But Where Does it Start?

Relevant wiki: Regular Polygons - Properties of Regular Polygons

A segment is formed by joining any 2 vertices.
Thus total segments $\dbinom{8}{2} = 28$
Out of these 8 segments are the side and remaining are diagonals.
Thus total diagonals = 20.
For an n-gon the total number of diagonals = $\dfrac{n(n-3)}{2}$

We have to choose two points from 8 points and connect them together which can be obtained by ${\phantom{0}}^8C_2 = \dfrac{8!}{2!}{6!} = 28$ . Now, 8 of these lines are the sides of the octagon.

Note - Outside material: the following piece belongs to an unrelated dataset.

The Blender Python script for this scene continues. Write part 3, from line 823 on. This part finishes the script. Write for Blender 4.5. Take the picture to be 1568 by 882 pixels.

So, the answer is $28 - 8 = \color{#69047E}{\boxed{20}}$ .

Generalizing:-
The number of diagnols in a n-sided polygon $= {\phantom{0}}^nC_2 - n\\ = \dfrac{n!}{(n-2)! × 2!} - n\\ = \dfrac{n(n - 1)}{2} - n\\ = \dfrac{n^2 -n - 2n}{2}\\ = \dfrac{n^2 - 3n}{2}\\ = \dfrac{n(n - 3)}{2}$

Let us name the vertices A,B,C,D,E,F,G,H. There are 5 diagonals from each vertex(because itself and the 2 adjacent vertices are not counted). 8 vertices * 5 = 40 diagonals. But, you counted each diagonal twice, thinking diagonal AE is different than diagonal EA! So,40/2=20 diagonals.

Number of diagonals of polygon of n sides = n(n-3)/2.